Please don't use "soft" NFS mounts unless they are read-only.
Also, I don't see the "bg" option in the mount.nfs manpage. Is that valid?
poko21, would be helpful if you actually showed a systemd-mount
Unit file, if that is what you are proposing. I've never seen those used in the wild.
Also, what is "<your_fstab_entry>" - that can be confusing.
The showmount -e {ip-of-NFS-server} command will show which mounts the client can access.

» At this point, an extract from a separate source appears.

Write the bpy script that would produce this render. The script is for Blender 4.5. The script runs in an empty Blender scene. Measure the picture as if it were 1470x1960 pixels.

But since the OP already said a manual mount command worked, it wasn't useful for THIS thread.
My auto.nfs from a client has entries like this:
Code:
-fstype=nfs,nconnect=4,proto=tcp,rw,async istar:/d/D1
istar is in my DNS, so I don't need to use the IP address, but that would be fine too.
The resulting mount looks like this:
Code:
$ dft /d/D1
Filesystem Type Size Used Avail Use% Mounted on
istar:/d/D1 nfs4 3.5T 3.5T 2.5G 100% /d/D1
Another view of the mount results:
Code:
$ mount |grep /d/D1
/etc/auto.nfs on /d/D1 type autofs (rw,relatime,fd=6,pgrp=1486,timeout=300,minproto=5,maxproto=5,direct,pipe_ino=24915)
istar:/d/D1 on /d/D1 type nfs4 (rw,relatime,vers=4.2,rsize=1048576,wsize=1048576,namlen=255,hard,proto=tcp,nconnect=4,timeo=600,retrans=2,sec=sys,clientaddr=172.22.22.5,local_lock=none,addr=172.22.22.20)
Converting the autofs entry into an fstab line would look like this:
Code:
istar:/d/D1 /d/D1 nfs nconnect=4,proto=tcp,rw,async 0 0
I don't actually need "proto=tcp,rw" options. Those are defaults these days. the others aid with performance for my specific NFS server, storage, and network. You can also see from the df and mount output that nfs v4.2 and a hard mount, rsize, wsise, without file locking is negotiated automatically. I'm not using NFS v4 w/ Kerberos tickets. That would be more secure, but it is more hassle to setup. In a business where clients and servers aren't on the same small, server-only, subnet, I'd demand Kerberos be used.